The Temple Is Us

6 min read

9 Within your temple, O God, we meditate on your unfailing love.

10 Like your name, O God, your praise reaches to the ends of the earth; your right hand is filled with righteousness.

— Psalm 48:9-10

The New Testament corrects the Jewish misunderstanding about the temple of God. And so Christians today tend to understand the that the temple of God is the believer (actually, Christ in the believer). But that is not quite right, either. That understanding of the temple of God as the believer has been influenced by “the expressive individualism of modern culture” (Tim Keller).

In other words, people today tend to read and understand the Bible with respect to their individual selves, the “me, myself, and I.”

But the apostle Paul refers to the local church as the temple of God (1 Corinthians 3:16-17). And Paul is not referring to the church as a building or an institution; he is not referring to the church as an individual, either. Most of the time, Paul is referring to the church as the people of God—the community of believers who are bound together by their covenant of faith in Christ Jesus.

The presence of God is in that “temple.” The presence of God is in that community of believers—the local church.

Of course, the presence of God is in the individual believer through the Holy Spirit, too. But the Bible doesn’t really talk about that so much. Most of the time, the Bible is talking to the community about the community. And that’s really important, because if we don’t get that, we will misread the Bible.

And maybe it is because Christians are a sinful and broken people too that even theologians have tended to emphasize the significance of the universal (big “C”) Church over the local church. But it is in and through the local church that the plan and the purpose of God in Christ Jesus unfolds in our daily lives and in this world.

And so, it is a bit mind-blowing that these two verses should capture the nature of the relationship between us (as individuals), us (as a local church community), us (as the universal Church), and God so completely.

It is in the community of believers that we as individuals come to understand how wide and long and high and deep is the love of God in Christ Jesus (Ephesians 3:18) and learn to love one another as the Body of Christ (Ephesians 4:11-16). And the result of God’s work in us is that we grow and mature to fill the earth with the glory of God in Jesus’s name, through God-fearing, God-honoring, God-worshiping, God-loving communities and families—the church.

God’s right hand is filled with righteousness. God’s right hand is Christ. God’s right hand is the Body of Christ—the local church.

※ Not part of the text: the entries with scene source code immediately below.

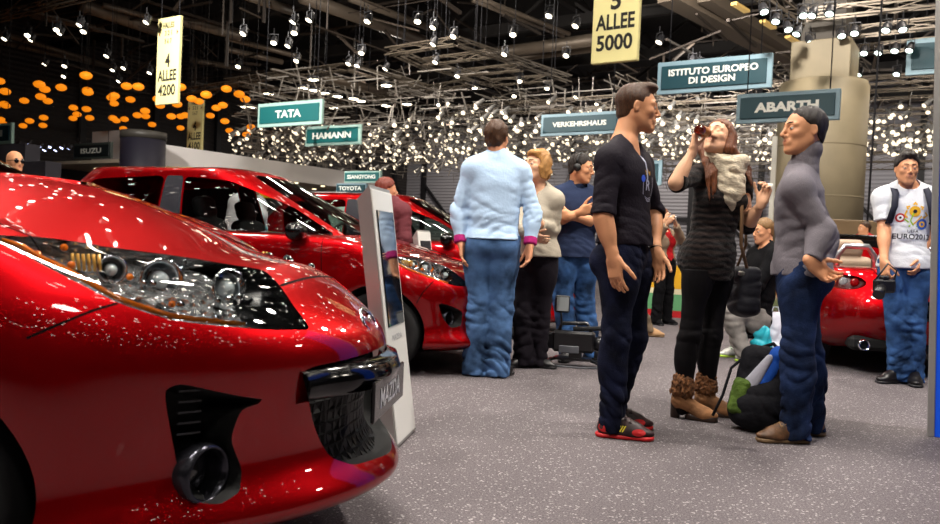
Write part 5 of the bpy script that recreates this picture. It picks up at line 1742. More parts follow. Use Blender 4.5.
    mb = MB(); mb.add(bot+top, [(k, k+1, n+k+1, n+k) for k in range(n-1)], 0, True); mb.build('windscreen', [GLASS_G], c.root)
    mb = MB(); mb.tube(top, .026, 8); mb.tube([bot[0], top[0]], .03, 8); mb.tube([bot[-1], top[-1]], .03, 8); mb.build('windscreen_frame', [GLOSS_K], c.root)
    steering(c, -1.75, .36, .88)
    for sd in (1, -1): mirror(c, -1.55, sd*.8, .93, sd, mat('mirror_silver', '#b8babd', .2, .8)); handle(c, -2.6, sd*.855, .70, sd)
    return c


def cars():
    hatch(-.225, 2.5, -6, 'large red hatchback nearest the camera, cut off at left', CFG3, 1.7)
    hatch(.29, 6.27, -11, 'red hatchback with grey door pillar parked behind the nearest red car', dict(CFG2, glass=(glass_mat('smoked_glass', (.55, .57, .58)), GLASS_G)), 1.0)
    hatch(1.30, 8.75, -12, 'red hatchback furthest back, behind the hooded person', dict(CFG2, glass=(GLASS_G, GLASS_G)), .8)
    roadster(4.55, 10.4, 79, 'red open roadster seen from behind at right')
# ================================================================== HALL
AX = np.array([sin(radians(33)), cos(radians(33)), 0]); BX = np.array([-cos(radians(33)), sin(radians(33)), 0]); UP = np.array([0, 0, 1.])
RH = np.stack([-BX, AX, UP], 1)          # right, into the hall, up
hw = lambda a, b, z=0: AX*a+BX*b+UP*z


def struct(name, mb, m):
    o = mb.build(name, m); o['kind'] = 'structure'; return o


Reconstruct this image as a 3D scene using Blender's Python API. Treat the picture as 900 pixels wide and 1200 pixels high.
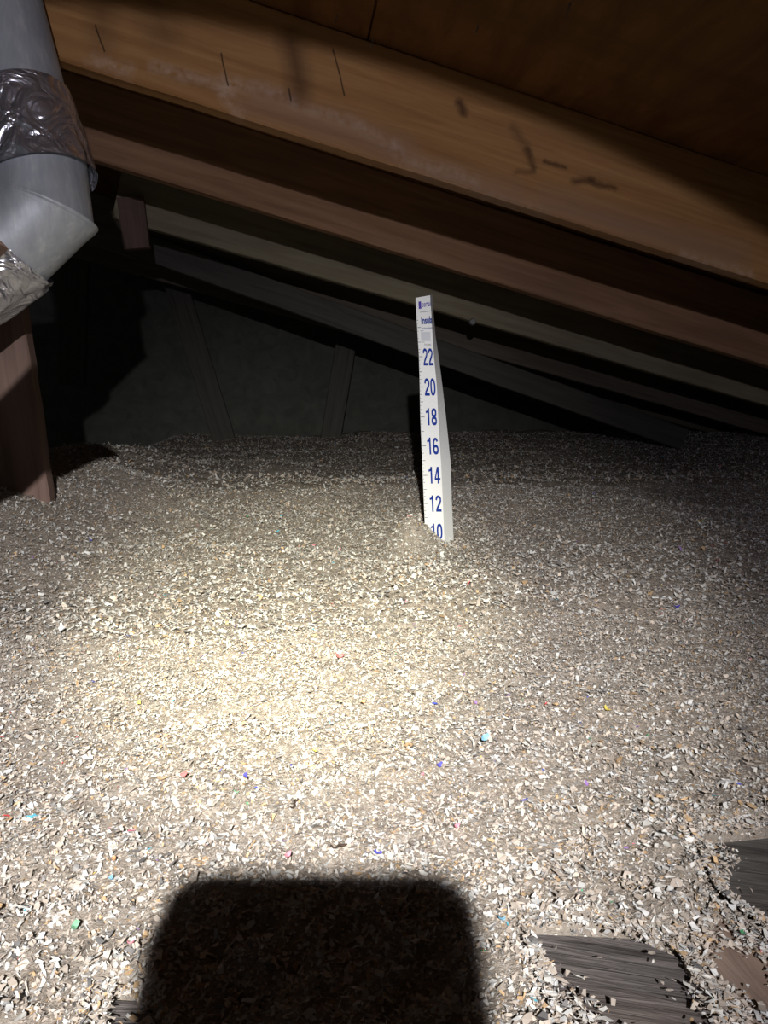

Father, as far as the heavens are above the earth, Your ways are higher than our ways, Your thoughts than our thoughts. Help us not to get caught up in the unknowable things that You do. But help us to live and to love here and now to build up Your kingdom, Your church, GCC and Canvas, and our families. Use us to encourage and not to discourage, to bless and not to curse, to build up and not to tear down. In Jesus’s name. Amen.